──────── Supplied material

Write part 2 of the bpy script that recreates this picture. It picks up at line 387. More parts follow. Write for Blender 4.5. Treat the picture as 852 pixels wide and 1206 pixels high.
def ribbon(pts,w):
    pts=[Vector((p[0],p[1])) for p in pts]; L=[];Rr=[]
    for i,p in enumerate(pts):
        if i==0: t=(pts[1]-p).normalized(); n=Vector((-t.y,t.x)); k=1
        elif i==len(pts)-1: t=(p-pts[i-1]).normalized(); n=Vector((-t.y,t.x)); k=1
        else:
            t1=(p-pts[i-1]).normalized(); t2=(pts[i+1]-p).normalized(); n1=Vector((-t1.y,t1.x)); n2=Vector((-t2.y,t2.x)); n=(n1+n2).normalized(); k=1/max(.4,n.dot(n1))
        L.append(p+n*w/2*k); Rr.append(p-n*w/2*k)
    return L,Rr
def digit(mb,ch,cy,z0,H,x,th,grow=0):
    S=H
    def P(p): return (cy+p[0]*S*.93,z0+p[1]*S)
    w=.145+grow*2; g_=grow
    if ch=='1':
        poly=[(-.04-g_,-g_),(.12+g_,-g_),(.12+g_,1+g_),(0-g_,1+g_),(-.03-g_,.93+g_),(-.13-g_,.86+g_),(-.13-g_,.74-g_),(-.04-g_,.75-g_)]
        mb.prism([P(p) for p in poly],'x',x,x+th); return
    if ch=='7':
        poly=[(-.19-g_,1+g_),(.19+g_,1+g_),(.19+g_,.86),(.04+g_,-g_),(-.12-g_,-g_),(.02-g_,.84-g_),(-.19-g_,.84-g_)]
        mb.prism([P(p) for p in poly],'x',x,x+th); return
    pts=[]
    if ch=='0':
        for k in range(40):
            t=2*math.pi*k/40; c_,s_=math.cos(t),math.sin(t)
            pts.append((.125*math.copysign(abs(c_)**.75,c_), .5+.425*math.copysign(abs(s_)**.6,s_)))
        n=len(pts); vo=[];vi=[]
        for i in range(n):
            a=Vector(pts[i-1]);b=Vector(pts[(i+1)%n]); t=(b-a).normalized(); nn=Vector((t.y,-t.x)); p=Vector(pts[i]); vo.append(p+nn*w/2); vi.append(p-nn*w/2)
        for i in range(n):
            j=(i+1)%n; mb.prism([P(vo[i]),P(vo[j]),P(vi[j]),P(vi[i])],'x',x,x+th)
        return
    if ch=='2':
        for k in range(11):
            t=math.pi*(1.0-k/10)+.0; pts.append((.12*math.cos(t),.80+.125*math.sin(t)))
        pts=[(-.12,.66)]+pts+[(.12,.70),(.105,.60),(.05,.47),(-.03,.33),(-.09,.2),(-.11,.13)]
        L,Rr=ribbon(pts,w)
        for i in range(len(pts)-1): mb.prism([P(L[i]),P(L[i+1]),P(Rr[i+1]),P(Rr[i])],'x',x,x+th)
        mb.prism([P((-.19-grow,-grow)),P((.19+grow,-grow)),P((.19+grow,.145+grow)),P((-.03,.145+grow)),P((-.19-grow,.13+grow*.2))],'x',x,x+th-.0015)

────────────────

● **Problem to solve**
Extract all of the data shown above and repeat it verbatim.

● **Answer to this task**
Write part 2 of the bpy script that recreates this picture. It picks up at line 387. More parts follow. Write for Blender 4.5. Treat the picture as 852 pixels wide and 1206 pixels high.
def ribbon(pts,w):
    pts=[Vector((p[0],p[1])) for p in pts]; L=[];Rr=[]
    for i,p in enumerate(pts):
        if i==0: t=(pts[1]-p).normalized(); n=Vector((-t.y,t.x)); k=1
        elif i==len(pts)-1: t=(p-pts[i-1]).normalized(); n=Vector((-t.y,t.x)); k=1
        else:
            t1=(p-pts[i-1]).normalized(); t2=(pts[i+1]-p).normalized(); n1=Vector((-t1.y,t1.x)); n2=Vector((-t2.y,t2.x)); n=(n1+n2).normalized(); k=1/max(.4,n.dot(n1))
        L.append(p+n*w/2*k); Rr.append(p-n*w/2*k)
    return L,Rr
def digit(mb,ch,cy,z0,H,x,th,grow=0):
    S=H
    def P(p): return (cy+p[0]*S*.93,z0+p[1]*S)
    w=.145+grow*2; g_=grow
    if ch=='1':
        poly=[(-.04-g_,-g_),(.12+g_,-g_),(.12+g_,1+g_),(0-g_,1+g_),(-.03-g_,.93+g_),(-.13-g_,.86+g_),(-.13-g_,.74-g_),(-.04-g_,.75-g_)]
        mb.prism([P(p) for p in poly],'x',x,x+th); return
    if ch=='7':
        poly=[(-.19-g_,1+g_),(.19+g_,1+g_),(.19+g_,.86),(.04+g_,-g_),(-.12-g_,-g_),(.02-g_,.84-g_),(-.19-g_,.84-g_)]
        mb.prism([P(p) for p in poly],'x',x,x+th); return
    pts=[]
    if ch=='0':
        for k in range(40):
            t=2*math.pi*k/40; c_,s_=math.cos(t),math.sin(t)
            pts.append((.125*math.copysign(abs(c_)**.75,c_), .5+.425*math.copysign(abs(s_)**.6,s_)))
        n=len(pts); vo=[];vi=[]
        for i in range(n):
            a=Vector(pts[i-1]);b=Vector(pts[(i+1)%n]); t=(b-a).normalized(); nn=Vector((t.y,-t.x)); p=Vector(pts[i]); vo.append(p+nn*w/2); vi.append(p-nn*w/2)
        for i in range(n):
            j=(i+1)%n; mb.prism([P(vo[i]),P(vo[j]),P(vi[j]),P(vi[i])],'x',x,x+th)
        return
    if ch=='2':
        for k in range(11):
            t=math.pi*(1.0-k/10)+.0; pts.append((.12*math.cos(t),.80+.125*math.sin(t)))
        pts=[(-.12,.66)]+pts+[(.12,.70),(.105,.60),(.05,.47),(-.03,.33),(-.09,.2),(-.11,.13)]
        L,Rr=ribbon(pts,w)
        for i in range(len(pts)-1): mb.prism([P(L[i]),P(L[i+1]),P(Rr[i+1]),P(Rr[i])],'x',x,x+th)
        mb.prism([P((-.19-grow,-grow)),P((.19+grow,-grow)),P((.19+grow,.145+grow)),P((-.03,.145+grow)),P((-.19-grow,.13+grow*.2))],'x',x,x+th-.0015)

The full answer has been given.